Party donations
October 18, 2013Bärbel Höhn stopped believing in coincidence long ago. The Green party politician says she rubbed her eyes when she first read of the large donation made by major BMW shareholders to the Christian Democratic Union, the governing party led by Chancellor Angela Merkel.
Less than three weeks after the general election, three members of the Quandt and Klatten families transferred some 690,000 euros ($930,000) to the CDU. As is legally required of any donation over 50,000 euros, the figure was published on the German parliament's website.
Cash for lax emissions limits?
The transaction was completely legal, but Höhn is outraged nevertheless, because it came just as Merkel's government was working to protect the interests of the German auto industry at the European Union.
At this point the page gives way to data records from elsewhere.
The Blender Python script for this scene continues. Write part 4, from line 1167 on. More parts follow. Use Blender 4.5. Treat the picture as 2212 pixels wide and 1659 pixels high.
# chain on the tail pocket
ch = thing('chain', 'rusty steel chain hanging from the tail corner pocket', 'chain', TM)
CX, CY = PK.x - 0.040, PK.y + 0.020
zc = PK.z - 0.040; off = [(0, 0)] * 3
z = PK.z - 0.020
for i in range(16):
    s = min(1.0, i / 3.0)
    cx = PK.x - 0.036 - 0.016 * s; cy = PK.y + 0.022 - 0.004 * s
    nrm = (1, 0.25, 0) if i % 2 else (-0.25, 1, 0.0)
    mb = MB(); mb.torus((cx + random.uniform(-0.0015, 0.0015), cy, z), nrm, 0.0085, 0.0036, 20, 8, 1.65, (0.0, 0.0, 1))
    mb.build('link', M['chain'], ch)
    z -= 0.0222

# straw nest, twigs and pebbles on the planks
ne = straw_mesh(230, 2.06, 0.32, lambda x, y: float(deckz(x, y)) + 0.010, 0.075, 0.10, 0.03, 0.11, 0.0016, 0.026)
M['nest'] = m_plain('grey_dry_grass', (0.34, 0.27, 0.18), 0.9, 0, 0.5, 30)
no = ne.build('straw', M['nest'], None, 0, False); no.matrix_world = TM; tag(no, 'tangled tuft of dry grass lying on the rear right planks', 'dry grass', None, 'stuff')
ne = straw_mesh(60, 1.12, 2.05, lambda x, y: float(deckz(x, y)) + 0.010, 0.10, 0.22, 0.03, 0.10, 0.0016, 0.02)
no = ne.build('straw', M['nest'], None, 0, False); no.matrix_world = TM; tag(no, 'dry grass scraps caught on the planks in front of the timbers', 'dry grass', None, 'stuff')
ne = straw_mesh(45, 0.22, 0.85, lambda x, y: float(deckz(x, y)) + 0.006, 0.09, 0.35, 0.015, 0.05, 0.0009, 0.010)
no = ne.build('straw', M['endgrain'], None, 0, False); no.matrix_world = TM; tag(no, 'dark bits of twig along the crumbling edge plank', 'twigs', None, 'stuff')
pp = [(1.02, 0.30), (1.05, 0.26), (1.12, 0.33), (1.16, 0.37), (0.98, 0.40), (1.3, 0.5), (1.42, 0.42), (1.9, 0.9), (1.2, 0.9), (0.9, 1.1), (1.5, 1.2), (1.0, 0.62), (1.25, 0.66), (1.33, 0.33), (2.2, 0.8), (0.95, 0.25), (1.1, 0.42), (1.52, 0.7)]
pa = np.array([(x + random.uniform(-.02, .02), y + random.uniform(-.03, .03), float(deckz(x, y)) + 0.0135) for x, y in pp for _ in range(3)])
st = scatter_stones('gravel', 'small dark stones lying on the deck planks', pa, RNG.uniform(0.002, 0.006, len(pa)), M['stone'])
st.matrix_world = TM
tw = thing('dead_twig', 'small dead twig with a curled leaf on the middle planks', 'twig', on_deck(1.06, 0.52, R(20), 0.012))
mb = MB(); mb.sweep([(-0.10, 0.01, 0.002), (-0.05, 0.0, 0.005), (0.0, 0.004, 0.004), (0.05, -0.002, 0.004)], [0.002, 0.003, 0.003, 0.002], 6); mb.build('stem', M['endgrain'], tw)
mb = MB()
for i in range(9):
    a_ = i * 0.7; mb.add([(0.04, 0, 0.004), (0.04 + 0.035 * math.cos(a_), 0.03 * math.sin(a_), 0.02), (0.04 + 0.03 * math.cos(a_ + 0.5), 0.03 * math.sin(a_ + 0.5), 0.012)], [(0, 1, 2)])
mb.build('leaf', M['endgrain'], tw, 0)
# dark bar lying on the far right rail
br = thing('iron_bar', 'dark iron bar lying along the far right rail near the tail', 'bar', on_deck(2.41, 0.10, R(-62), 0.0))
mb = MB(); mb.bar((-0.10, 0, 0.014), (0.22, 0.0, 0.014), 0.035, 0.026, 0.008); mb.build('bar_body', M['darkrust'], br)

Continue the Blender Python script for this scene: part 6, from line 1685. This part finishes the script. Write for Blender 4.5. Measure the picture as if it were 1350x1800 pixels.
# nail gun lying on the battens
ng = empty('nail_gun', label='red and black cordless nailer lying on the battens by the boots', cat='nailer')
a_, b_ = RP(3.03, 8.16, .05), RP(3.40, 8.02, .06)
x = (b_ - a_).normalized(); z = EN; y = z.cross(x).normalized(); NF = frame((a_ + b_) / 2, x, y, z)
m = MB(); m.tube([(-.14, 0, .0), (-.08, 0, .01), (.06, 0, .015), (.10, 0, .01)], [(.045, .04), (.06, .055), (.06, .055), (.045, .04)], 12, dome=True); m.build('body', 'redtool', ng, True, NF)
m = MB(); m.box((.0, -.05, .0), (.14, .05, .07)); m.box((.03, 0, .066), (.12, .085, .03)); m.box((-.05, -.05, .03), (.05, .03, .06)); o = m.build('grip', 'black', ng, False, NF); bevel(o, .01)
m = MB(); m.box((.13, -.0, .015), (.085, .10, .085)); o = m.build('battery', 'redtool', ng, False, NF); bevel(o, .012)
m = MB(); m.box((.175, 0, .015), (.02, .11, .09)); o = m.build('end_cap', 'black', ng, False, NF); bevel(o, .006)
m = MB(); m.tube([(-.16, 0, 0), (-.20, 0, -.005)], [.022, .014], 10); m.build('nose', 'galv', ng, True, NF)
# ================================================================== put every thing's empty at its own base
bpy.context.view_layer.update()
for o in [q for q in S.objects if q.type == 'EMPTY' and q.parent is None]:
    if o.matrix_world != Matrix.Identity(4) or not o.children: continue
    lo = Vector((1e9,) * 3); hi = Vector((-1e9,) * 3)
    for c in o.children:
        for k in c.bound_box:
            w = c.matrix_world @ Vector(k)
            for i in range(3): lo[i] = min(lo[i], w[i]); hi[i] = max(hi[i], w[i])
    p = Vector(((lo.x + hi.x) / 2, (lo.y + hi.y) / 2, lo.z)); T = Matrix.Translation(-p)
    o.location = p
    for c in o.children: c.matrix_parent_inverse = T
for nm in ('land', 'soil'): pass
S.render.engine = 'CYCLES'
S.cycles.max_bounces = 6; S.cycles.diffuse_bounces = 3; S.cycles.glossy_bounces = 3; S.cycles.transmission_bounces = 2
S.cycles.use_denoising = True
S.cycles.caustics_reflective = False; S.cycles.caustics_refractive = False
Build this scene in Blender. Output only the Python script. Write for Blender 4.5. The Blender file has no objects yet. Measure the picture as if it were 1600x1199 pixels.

"It does have a bitter after-taste if a major donation of 690,000 euros comes from BMW at the same time as the chancellor is doing everything she can to block a really ambitious CO2 limit for cars," she said.
German Environment Minister Peter Altmaier - also of the CDU - prevented an agreement being reached at a summit with his EU counterparts in Luxembourg on Monday (14.10.2013). Instead of the stricter emissions regulations from 2020 that the EU Commission called for, the German government demanded more generous transitional limits, which principally benefit the limousines built by German auto giants BMW, Daimler and Audi.
Höhn suspects that the government's policy was bought - a charge the CDU denied in a written statement: "The donations were and are in no way connected to individual political decisions."
That bold declaration isn't enough for German anti-corruption organization Transparency International, whose chief Christian Humborg is calling for a sea-change in party donations law in Germany.
No more self-policing
All party donations are currently governed by a law last reformed in 2011, which decreed that the parties decided themselves how their state contributions would be measured and set their own limits on donations from companies and private individuals. That means that parties can legally accept donations of any size at all.
The CDU is of course not the only party that benefits from these lax rules. In 2013, the Social Democratic Party, the Christian Social Union (the CDU's Bavarian sister party), the Free Democratic Party, and - oddly - the Marxist–Leninist Party of Germany, all received individual donations of between 60,000 and 150,000 euros.
No wonder, then, that Humborg is not holding his breath waiting for the parties to instigate change. "The law says that if the parties do not manage to reform the rules themselves, the president must intervene," he says. For that reason, he wants President Joachim Gauck to convene a party financing commission that limits major donations, forces new transparency laws, and makes the monitoring system more independent.
Germany under pressure in Europe
An expert commission formed by the Council of Europe also criticized Germany's donations rules. The Strasbourg-based Group of States Against Corruption (GRECO) even instigated a special process against Germany last year, because its recommendations on party donations had not been implemented to its satisfaction.
GRECO had called on Germany to introduce measures to ensure greater transparency by June 31, 2012 - a demand that has so far been ignored by both governing and opposition parties. In fact, the ties between Germany's powerful auto lobby and the political elite only seem to have gotten stronger. Ex-Transport Minister Matthias Wissmann - also of the CDU - has been chief lobbyist for the German Automobile Industry Association (VDA) for several years, and Merkel's former Minister of State at the German Chancellery, Eckhart von Klaeden, now works for Daimler.
Gregor Gysi, head of the socialist Die Linke party, has had enough of this cosy arrangement. He wants to put a stop to the traffic of donations and personnel between industry and politics. "It is unacceptable that the rich in this society, the companies, always bind the parties to them so that they pursue the policies they want," he said. For him, it is hardly surprising that politics has developed such a bad reputation in this climate.
Gysi is even calling for Germany to join the alliance of countries that has banned all party donations, but Christian Humborg from Transparency International favors a more moderate approach. "Our recommendation is not to abolish donations completely, because money will always find a way," he said. Instead, Humborg would like to see more transparency, with all donations over 2,000 euros disclosed, and individual donations limited to 50,000 euros per person or company. He has already won the Green party's Bärbel Höhn over to this plan - which some cynics say is not surprising, since the Greens have received just three large individual donations in the past few years.